◆ STATED TASK: Write out the full set of records below exactly.

◆ THE RECORDS:
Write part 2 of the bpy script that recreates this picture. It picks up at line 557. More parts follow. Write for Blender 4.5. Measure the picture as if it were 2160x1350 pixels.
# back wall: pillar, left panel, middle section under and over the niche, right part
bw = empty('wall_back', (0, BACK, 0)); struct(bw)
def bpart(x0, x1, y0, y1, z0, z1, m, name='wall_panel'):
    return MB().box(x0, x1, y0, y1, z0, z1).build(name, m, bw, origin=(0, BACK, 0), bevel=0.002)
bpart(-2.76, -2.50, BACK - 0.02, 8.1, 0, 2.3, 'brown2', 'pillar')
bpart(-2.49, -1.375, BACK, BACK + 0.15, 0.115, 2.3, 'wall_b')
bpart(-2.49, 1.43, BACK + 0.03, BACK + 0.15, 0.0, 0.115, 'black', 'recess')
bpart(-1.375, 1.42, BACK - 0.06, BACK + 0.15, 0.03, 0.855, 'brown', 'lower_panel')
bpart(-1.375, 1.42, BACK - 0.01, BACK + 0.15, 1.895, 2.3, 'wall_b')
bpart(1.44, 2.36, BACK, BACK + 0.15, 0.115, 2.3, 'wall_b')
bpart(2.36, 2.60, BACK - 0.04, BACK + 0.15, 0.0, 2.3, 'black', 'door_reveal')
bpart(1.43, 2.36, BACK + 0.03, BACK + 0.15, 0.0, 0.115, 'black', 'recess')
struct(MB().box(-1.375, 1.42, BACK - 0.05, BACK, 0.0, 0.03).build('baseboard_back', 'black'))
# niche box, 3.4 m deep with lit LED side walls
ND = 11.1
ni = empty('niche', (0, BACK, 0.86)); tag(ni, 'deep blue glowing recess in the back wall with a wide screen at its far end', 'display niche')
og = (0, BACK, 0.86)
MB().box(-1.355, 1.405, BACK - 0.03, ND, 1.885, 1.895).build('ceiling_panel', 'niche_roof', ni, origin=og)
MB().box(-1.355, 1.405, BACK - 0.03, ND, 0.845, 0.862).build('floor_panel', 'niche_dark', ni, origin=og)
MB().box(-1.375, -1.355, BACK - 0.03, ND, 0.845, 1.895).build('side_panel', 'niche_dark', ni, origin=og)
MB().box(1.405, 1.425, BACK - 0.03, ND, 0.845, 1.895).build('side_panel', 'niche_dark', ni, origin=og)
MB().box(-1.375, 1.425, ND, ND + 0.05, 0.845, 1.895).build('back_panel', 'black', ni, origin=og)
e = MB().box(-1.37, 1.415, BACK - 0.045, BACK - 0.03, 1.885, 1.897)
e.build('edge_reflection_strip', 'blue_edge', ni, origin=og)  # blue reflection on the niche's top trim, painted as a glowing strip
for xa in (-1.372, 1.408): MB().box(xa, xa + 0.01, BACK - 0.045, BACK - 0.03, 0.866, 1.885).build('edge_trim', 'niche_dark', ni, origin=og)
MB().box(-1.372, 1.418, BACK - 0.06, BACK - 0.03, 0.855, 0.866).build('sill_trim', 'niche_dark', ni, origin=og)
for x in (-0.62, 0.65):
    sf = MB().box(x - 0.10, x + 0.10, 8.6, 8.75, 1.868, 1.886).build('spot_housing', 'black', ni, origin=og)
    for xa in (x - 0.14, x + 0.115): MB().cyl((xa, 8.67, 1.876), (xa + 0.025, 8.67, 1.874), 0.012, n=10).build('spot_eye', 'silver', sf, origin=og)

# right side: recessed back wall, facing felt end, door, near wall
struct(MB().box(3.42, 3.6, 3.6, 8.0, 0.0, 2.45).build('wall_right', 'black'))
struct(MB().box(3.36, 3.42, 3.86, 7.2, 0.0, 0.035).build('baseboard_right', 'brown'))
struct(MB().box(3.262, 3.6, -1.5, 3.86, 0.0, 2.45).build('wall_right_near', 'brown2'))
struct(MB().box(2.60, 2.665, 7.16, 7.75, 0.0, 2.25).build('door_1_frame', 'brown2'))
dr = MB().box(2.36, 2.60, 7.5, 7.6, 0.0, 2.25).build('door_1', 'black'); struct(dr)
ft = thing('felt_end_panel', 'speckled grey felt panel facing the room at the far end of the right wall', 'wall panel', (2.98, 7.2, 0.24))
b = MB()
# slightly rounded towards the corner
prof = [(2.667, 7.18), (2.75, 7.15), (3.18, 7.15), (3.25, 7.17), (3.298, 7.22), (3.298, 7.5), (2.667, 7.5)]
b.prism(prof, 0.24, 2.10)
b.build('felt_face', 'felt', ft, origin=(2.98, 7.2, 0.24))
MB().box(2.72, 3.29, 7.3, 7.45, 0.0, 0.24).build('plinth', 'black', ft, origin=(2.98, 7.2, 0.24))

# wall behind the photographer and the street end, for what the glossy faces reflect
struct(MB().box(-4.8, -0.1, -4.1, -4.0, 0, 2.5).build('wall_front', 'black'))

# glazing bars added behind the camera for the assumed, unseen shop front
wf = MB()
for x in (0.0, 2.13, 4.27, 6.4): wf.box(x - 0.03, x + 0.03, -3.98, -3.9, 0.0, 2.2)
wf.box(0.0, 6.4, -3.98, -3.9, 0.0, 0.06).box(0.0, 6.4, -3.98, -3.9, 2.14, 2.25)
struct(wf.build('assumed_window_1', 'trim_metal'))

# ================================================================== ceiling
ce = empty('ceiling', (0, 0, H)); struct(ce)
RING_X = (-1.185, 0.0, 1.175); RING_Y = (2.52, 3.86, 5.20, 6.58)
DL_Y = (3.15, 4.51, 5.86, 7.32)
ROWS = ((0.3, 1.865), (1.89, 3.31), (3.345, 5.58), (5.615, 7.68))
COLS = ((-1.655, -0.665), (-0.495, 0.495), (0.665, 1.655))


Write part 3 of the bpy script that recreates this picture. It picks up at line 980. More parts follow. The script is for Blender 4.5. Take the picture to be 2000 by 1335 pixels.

◆ TASK SOLUTION:
Write part 2 of the bpy script that recreates this picture. It picks up at line 557. More parts follow. Write for Blender 4.5. Measure the picture as if it were 2160x1350 pixels.
# back wall: pillar, left panel, middle section under and over the niche, right part
bw = empty('wall_back', (0, BACK, 0)); struct(bw)
def bpart(x0, x1, y0, y1, z0, z1, m, name='wall_panel'):
    return MB().box(x0, x1, y0, y1, z0, z1).build(name, m, bw, origin=(0, BACK, 0), bevel=0.002)
bpart(-2.76, -2.50, BACK - 0.02, 8.1, 0, 2.3, 'brown2', 'pillar')
bpart(-2.49, -1.375, BACK, BACK + 0.15, 0.115, 2.3, 'wall_b')
bpart(-2.49, 1.43, BACK + 0.03, BACK + 0.15, 0.0, 0.115, 'black', 'recess')
bpart(-1.375, 1.42, BACK - 0.06, BACK + 0.15, 0.03, 0.855, 'brown', 'lower_panel')
bpart(-1.375, 1.42, BACK - 0.01, BACK + 0.15, 1.895, 2.3, 'wall_b')
bpart(1.44, 2.36, BACK, BACK + 0.15, 0.115, 2.3, 'wall_b')
bpart(2.36, 2.60, BACK - 0.04, BACK + 0.15, 0.0, 2.3, 'black', 'door_reveal')
bpart(1.43, 2.36, BACK + 0.03, BACK + 0.15, 0.0, 0.115, 'black', 'recess')
struct(MB().box(-1.375, 1.42, BACK - 0.05, BACK, 0.0, 0.03).build('baseboard_back', 'black'))
# niche box, 3.4 m deep with lit LED side walls
ND = 11.1
ni = empty('niche', (0, BACK, 0.86)); tag(ni, 'deep blue glowing recess in the back wall with a wide screen at its far end', 'display niche')
og = (0, BACK, 0.86)
MB().box(-1.355, 1.405, BACK - 0.03, ND, 1.885, 1.895).build('ceiling_panel', 'niche_roof', ni, origin=og)
MB().box(-1.355, 1.405, BACK - 0.03, ND, 0.845, 0.862).build('floor_panel', 'niche_dark', ni, origin=og)
MB().box(-1.375, -1.355, BACK - 0.03, ND, 0.845, 1.895).build('side_panel', 'niche_dark', ni, origin=og)
MB().box(1.405, 1.425, BACK - 0.03, ND, 0.845, 1.895).build('side_panel', 'niche_dark', ni, origin=og)
MB().box(-1.375, 1.425, ND, ND + 0.05, 0.845, 1.895).build('back_panel', 'black', ni, origin=og)
e = MB().box(-1.37, 1.415, BACK - 0.045, BACK - 0.03, 1.885, 1.897)
e.build('edge_reflection_strip', 'blue_edge', ni, origin=og)  # blue reflection on the niche's top trim, painted as a glowing strip
for xa in (-1.372, 1.408): MB().box(xa, xa + 0.01, BACK - 0.045, BACK - 0.03, 0.866, 1.885).build('edge_trim', 'niche_dark', ni, origin=og)
MB().box(-1.372, 1.418, BACK - 0.06, BACK - 0.03, 0.855, 0.866).build('sill_trim', 'niche_dark', ni, origin=og)
for x in (-0.62, 0.65):
    sf = MB().box(x - 0.10, x + 0.10, 8.6, 8.75, 1.868, 1.886).build('spot_housing', 'black', ni, origin=og)
    for xa in (x - 0.14, x + 0.115): MB().cyl((xa, 8.67, 1.876), (xa + 0.025, 8.67, 1.874), 0.012, n=10).build('spot_eye', 'silver', sf, origin=og)

# right side: recessed back wall, facing felt end, door, near wall
struct(MB().box(3.42, 3.6, 3.6, 8.0, 0.0, 2.45).build('wall_right', 'black'))
struct(MB().box(3.36, 3.42, 3.86, 7.2, 0.0, 0.035).build('baseboard_right', 'brown'))
struct(MB().box(3.262, 3.6, -1.5, 3.86, 0.0, 2.45).build('wall_right_near', 'brown2'))
struct(MB().box(2.60, 2.665, 7.16, 7.75, 0.0, 2.25).build('door_1_frame', 'brown2'))
dr = MB().box(2.36, 2.60, 7.5, 7.6, 0.0, 2.25).build('door_1', 'black'); struct(dr)
ft = thing('felt_end_panel', 'speckled grey felt panel facing the room at the far end of the right wall', 'wall panel', (2.98, 7.2, 0.24))
b = MB()
# slightly rounded towards the corner
prof = [(2.667, 7.18), (2.75, 7.15), (3.18, 7.15), (3.25, 7.17), (3.298, 7.22), (3.298, 7.5), (2.667, 7.5)]
b.prism(prof, 0.24, 2.10)
b.build('felt_face', 'felt', ft, origin=(2.98, 7.2, 0.24))
MB().box(2.72, 3.29, 7.3, 7.45, 0.0, 0.24).build('plinth', 'black', ft, origin=(2.98, 7.2, 0.24))

# wall behind the photographer and the street end, for what the glossy faces reflect
struct(MB().box(-4.8, -0.1, -4.1, -4.0, 0, 2.5).build('wall_front', 'black'))

# glazing bars added behind the camera for the assumed, unseen shop front
wf = MB()
for x in (0.0, 2.13, 4.27, 6.4): wf.box(x - 0.03, x + 0.03, -3.98, -3.9, 0.0, 2.2)
wf.box(0.0, 6.4, -3.98, -3.9, 0.0, 0.06).box(0.0, 6.4, -3.98, -3.9, 2.14, 2.25)
struct(wf.build('assumed_window_1', 'trim_metal'))

# ================================================================== ceiling
ce = empty('ceiling', (0, 0, H)); struct(ce)
RING_X = (-1.185, 0.0, 1.175); RING_Y = (2.52, 3.86, 5.20, 6.58)
DL_Y = (3.15, 4.51, 5.86, 7.32)
ROWS = ((0.3, 1.865), (1.89, 3.31), (3.345, 5.58), (5.615, 7.68))
COLS = ((-1.655, -0.665), (-0.495, 0.495), (0.665, 1.655))


Write part 3 of the bpy script that recreates this picture. It picks up at line 980. More parts follow. The script is for Blender 4.5. Take the picture to be 2000 by 1335 pixels.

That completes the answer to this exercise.